Given instruction: Copy out all lines with the word "script" in them.

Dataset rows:
((

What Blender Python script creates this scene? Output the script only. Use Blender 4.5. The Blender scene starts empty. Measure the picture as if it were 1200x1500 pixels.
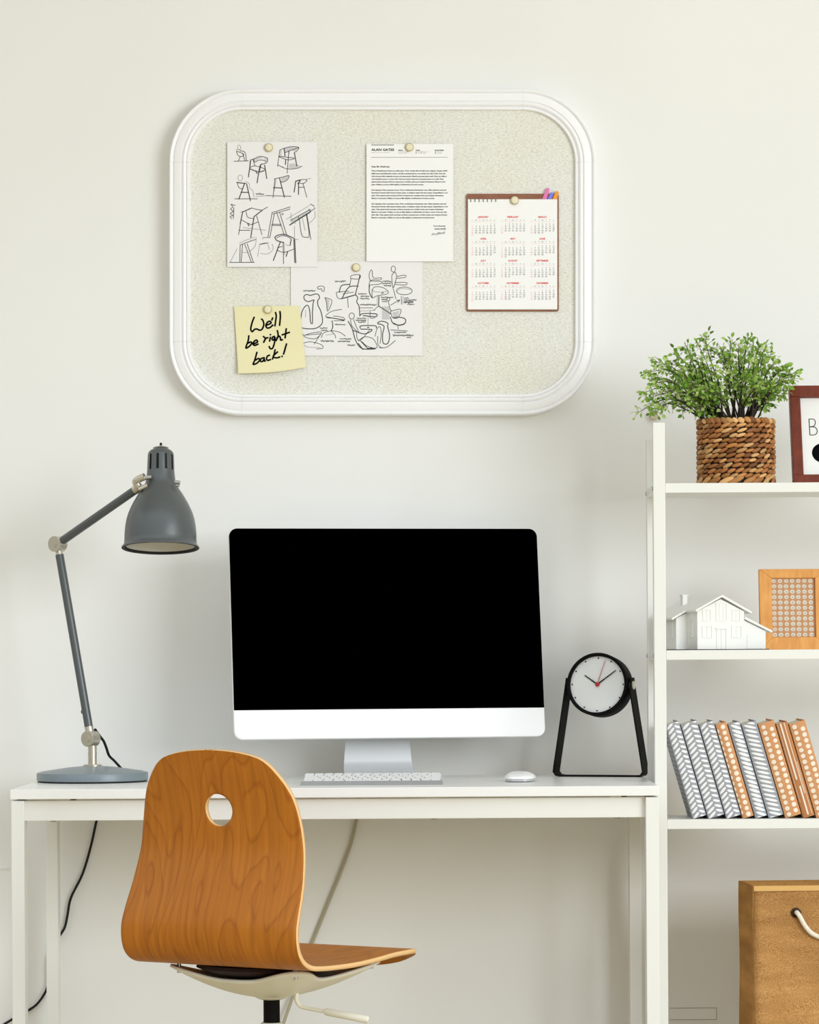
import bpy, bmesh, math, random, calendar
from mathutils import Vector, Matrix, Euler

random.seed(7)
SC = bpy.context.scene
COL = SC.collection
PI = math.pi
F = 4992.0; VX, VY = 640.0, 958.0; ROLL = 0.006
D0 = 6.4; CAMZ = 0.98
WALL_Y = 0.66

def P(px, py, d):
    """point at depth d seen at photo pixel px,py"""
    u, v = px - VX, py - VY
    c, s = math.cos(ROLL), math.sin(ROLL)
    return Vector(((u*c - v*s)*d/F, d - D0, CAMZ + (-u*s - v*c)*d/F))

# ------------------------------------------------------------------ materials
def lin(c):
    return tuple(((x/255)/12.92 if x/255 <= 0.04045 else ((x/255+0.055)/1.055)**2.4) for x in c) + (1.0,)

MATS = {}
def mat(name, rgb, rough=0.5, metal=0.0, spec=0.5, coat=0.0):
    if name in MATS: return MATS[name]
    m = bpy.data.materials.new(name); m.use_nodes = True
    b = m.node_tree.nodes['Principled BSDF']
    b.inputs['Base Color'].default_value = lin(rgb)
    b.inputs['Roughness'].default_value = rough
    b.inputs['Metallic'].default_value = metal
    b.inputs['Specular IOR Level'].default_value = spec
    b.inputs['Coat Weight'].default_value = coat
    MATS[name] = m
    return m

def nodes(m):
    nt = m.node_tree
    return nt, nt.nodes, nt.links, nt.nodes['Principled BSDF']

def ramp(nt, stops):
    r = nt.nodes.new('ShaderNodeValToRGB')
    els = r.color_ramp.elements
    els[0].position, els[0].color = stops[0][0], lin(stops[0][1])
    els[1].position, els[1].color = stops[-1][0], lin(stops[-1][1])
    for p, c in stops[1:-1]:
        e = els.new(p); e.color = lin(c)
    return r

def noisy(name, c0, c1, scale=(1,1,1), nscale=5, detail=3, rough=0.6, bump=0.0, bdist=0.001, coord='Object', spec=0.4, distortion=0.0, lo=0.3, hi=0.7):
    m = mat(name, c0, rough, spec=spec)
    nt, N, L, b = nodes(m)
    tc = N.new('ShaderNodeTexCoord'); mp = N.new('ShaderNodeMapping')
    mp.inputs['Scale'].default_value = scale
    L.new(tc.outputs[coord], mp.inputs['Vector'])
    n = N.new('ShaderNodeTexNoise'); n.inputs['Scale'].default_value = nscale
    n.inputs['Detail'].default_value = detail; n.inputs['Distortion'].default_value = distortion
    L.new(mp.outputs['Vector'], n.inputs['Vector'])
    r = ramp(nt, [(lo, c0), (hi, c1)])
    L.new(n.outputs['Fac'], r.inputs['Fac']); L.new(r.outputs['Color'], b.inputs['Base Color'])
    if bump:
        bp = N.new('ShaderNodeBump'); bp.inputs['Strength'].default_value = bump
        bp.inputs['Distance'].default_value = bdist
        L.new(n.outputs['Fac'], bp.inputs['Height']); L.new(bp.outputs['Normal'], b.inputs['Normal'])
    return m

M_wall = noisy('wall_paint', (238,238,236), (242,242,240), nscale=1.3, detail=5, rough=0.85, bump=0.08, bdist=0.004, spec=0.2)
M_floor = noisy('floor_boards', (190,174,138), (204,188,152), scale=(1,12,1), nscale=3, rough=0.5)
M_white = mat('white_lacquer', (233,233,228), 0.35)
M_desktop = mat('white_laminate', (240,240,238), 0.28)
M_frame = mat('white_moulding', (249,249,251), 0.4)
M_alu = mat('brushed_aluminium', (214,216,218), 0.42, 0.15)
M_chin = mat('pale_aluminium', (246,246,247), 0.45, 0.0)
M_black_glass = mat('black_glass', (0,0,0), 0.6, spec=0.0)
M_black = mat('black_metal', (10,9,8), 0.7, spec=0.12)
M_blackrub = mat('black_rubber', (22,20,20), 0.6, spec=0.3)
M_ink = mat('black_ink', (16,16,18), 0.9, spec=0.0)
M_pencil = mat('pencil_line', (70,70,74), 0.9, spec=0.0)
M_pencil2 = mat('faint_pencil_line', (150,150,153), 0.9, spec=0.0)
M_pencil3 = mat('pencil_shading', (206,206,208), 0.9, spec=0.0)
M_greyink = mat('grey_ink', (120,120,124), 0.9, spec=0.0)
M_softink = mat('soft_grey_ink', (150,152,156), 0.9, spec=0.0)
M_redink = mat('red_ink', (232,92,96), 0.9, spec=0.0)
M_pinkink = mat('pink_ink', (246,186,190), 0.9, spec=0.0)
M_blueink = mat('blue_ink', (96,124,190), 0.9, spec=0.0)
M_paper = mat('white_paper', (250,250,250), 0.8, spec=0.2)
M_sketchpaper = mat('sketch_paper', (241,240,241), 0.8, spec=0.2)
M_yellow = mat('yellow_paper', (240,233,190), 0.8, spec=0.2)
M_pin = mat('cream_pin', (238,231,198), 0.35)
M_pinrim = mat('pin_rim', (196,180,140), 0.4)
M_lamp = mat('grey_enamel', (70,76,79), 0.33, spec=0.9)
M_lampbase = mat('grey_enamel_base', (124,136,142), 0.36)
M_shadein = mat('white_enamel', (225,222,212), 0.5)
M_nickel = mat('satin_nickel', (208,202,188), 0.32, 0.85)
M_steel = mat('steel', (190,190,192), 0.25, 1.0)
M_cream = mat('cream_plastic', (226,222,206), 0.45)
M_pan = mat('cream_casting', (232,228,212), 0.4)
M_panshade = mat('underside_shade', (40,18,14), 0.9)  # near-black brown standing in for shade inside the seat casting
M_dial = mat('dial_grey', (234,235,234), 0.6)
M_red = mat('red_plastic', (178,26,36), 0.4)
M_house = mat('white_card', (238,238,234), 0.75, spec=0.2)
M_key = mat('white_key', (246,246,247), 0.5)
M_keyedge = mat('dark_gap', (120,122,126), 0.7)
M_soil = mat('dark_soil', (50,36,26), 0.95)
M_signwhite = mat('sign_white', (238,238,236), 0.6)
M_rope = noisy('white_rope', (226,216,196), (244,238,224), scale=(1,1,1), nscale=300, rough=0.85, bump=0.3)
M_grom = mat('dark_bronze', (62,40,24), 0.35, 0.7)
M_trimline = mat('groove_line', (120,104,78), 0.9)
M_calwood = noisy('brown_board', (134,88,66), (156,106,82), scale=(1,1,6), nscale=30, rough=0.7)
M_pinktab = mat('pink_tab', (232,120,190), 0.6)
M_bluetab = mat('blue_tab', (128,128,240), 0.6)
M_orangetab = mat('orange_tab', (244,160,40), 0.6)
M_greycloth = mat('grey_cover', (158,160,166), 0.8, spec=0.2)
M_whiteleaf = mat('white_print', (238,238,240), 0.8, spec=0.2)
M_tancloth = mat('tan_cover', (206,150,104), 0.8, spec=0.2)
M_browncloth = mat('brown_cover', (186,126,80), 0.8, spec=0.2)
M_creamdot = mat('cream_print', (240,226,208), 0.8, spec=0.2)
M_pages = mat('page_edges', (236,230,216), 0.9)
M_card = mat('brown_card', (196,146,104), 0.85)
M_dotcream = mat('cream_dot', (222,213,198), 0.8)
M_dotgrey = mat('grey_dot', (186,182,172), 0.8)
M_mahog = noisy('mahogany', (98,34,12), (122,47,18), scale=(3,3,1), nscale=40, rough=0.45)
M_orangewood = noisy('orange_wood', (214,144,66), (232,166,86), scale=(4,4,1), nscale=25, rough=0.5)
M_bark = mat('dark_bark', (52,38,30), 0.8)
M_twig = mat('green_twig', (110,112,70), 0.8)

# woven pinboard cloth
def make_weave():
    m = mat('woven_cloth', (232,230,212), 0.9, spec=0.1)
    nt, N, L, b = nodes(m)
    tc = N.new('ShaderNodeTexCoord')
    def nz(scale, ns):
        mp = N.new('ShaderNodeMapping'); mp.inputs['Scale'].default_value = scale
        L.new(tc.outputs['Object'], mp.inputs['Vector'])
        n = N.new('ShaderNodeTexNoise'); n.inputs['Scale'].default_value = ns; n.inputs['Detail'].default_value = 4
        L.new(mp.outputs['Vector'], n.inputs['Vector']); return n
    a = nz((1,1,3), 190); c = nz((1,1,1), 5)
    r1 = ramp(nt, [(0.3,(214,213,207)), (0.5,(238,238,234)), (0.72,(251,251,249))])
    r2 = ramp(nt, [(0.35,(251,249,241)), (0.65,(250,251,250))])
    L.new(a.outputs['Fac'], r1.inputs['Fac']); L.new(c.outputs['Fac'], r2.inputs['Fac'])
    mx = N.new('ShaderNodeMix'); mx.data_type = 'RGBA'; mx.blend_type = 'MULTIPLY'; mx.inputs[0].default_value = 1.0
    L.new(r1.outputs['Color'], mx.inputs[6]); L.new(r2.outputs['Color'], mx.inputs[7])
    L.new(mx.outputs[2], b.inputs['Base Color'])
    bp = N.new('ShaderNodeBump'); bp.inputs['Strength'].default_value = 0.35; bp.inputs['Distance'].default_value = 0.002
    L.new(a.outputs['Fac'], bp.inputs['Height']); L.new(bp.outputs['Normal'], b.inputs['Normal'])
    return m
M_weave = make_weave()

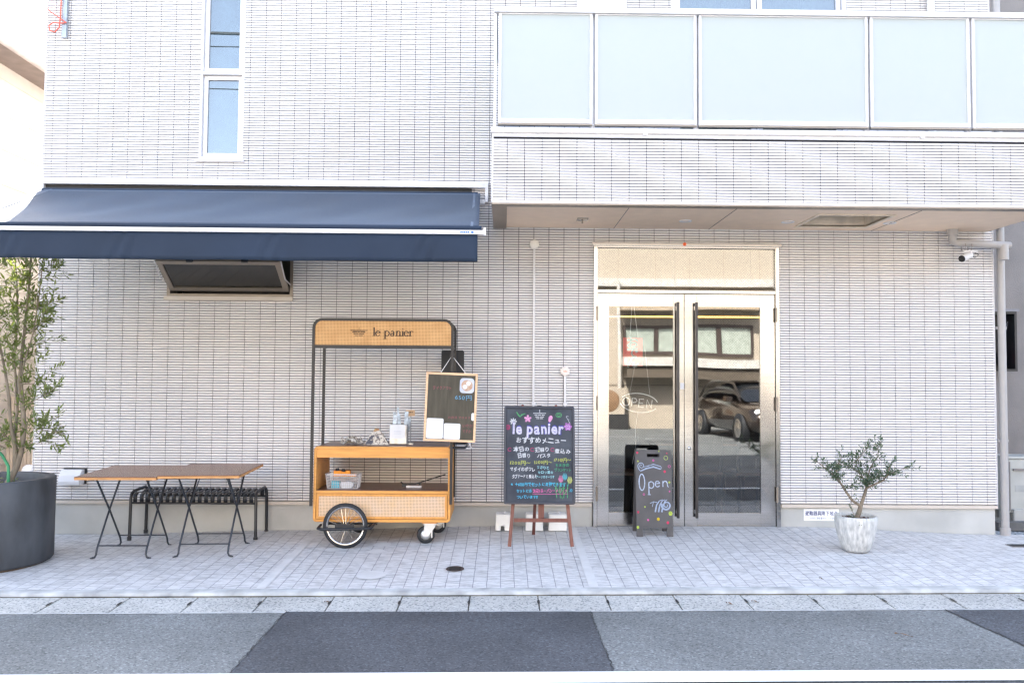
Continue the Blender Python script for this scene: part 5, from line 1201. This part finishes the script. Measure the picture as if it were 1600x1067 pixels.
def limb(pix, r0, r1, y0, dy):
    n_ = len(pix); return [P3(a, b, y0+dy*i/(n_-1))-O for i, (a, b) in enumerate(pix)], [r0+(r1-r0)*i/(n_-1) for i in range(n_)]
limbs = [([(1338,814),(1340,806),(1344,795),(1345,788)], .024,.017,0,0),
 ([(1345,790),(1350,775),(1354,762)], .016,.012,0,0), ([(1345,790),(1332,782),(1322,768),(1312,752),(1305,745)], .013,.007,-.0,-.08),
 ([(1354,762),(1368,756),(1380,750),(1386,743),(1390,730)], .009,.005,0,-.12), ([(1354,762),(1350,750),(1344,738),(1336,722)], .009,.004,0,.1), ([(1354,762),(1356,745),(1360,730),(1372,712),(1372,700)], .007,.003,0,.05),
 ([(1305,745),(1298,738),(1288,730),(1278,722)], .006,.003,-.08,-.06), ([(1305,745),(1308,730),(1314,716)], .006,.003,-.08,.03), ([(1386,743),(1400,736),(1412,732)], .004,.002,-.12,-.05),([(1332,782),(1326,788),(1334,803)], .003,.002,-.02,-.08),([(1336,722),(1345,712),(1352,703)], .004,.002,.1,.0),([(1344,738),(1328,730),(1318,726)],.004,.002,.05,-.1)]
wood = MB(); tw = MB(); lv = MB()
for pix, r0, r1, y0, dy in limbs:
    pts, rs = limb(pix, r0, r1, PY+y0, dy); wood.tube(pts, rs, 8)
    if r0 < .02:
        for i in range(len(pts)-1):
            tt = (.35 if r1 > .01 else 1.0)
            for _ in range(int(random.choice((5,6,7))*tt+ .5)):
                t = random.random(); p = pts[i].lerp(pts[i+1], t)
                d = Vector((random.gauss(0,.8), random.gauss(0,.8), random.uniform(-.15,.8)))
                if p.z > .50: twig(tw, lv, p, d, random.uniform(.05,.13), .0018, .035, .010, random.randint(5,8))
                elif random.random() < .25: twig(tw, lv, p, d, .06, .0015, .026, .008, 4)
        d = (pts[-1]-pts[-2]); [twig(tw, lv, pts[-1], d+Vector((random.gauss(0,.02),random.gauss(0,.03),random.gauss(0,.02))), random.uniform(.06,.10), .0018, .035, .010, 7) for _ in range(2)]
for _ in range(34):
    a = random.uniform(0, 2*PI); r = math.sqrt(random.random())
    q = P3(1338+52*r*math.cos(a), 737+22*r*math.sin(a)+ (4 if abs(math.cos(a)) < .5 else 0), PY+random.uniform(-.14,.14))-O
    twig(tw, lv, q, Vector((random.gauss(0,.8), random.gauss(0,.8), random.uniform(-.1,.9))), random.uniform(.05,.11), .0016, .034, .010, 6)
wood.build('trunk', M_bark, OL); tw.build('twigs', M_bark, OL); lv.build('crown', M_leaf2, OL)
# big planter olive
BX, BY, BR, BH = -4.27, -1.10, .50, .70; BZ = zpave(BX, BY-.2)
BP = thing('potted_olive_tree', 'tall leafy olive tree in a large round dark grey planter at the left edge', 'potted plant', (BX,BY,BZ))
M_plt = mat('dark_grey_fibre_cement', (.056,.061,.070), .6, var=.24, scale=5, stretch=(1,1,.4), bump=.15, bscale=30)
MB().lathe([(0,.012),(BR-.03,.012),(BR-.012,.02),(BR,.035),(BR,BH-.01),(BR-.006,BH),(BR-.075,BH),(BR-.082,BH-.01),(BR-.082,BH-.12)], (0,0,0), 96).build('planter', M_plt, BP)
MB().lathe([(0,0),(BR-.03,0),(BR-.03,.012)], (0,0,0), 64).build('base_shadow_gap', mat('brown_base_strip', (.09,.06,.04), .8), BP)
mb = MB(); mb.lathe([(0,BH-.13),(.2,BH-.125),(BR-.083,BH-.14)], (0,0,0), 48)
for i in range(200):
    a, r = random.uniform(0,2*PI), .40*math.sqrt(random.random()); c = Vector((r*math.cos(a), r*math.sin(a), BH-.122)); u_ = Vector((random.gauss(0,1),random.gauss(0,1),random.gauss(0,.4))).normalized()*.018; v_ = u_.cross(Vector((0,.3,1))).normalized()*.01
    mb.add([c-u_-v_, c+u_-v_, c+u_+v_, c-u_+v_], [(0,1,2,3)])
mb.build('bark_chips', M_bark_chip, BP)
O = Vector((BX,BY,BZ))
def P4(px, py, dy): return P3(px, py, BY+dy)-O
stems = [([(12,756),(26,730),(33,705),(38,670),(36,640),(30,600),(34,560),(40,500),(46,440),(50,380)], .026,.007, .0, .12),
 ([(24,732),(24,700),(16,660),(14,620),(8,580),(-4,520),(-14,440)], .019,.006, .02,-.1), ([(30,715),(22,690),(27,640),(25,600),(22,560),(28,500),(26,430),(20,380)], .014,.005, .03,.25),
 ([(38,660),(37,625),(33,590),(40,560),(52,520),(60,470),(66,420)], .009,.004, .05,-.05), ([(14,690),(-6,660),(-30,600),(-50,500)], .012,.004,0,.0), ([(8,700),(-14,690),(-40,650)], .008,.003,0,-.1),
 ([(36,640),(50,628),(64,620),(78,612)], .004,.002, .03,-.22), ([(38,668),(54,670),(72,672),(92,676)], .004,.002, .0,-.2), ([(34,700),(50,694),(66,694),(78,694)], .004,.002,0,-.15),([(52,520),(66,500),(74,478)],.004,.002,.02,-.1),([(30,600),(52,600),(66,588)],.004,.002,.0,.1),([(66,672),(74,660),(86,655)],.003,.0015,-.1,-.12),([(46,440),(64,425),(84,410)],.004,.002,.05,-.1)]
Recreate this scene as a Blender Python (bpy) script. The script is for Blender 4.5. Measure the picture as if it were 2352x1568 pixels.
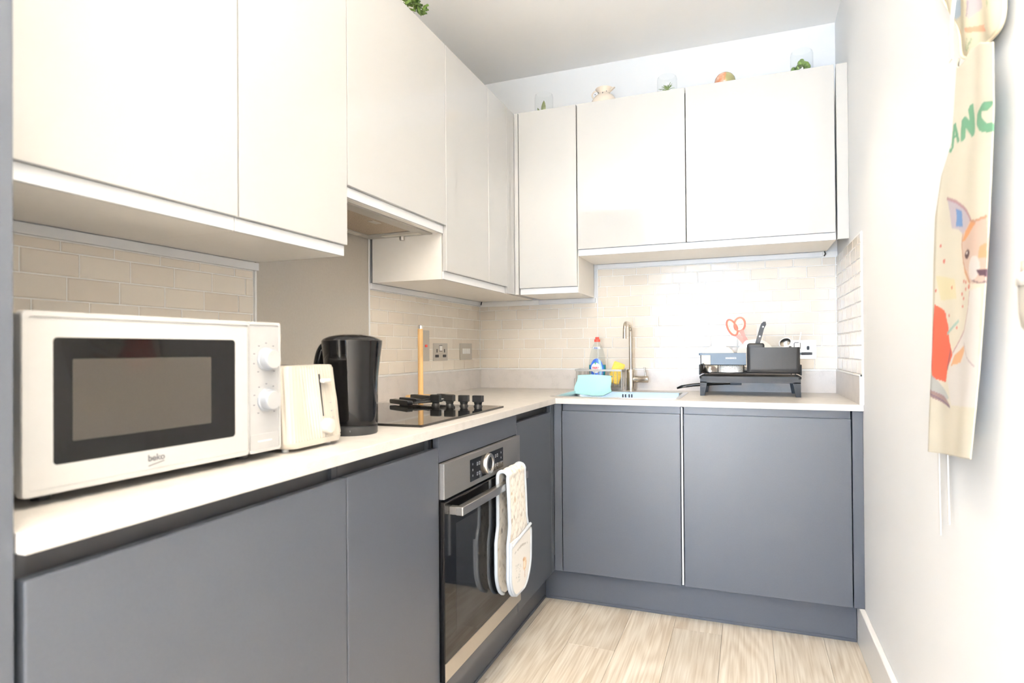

))

Answer for the task:
What Blender Python script creates this scene? Output the script only. Use Blender 4.5. The Blender scene starts empty. Measure the picture as if it were 1200x1500 pixels.
Continue the Blender Python script for this scene: part 5, from line 1201. This part finishes the script. Measure the picture as if it were 1600x1067 pixels.
Recreate this scene as a Blender Python (bpy) script. The script is for Blender 4.5. Measure the picture as if it were 2352x1568 pixels.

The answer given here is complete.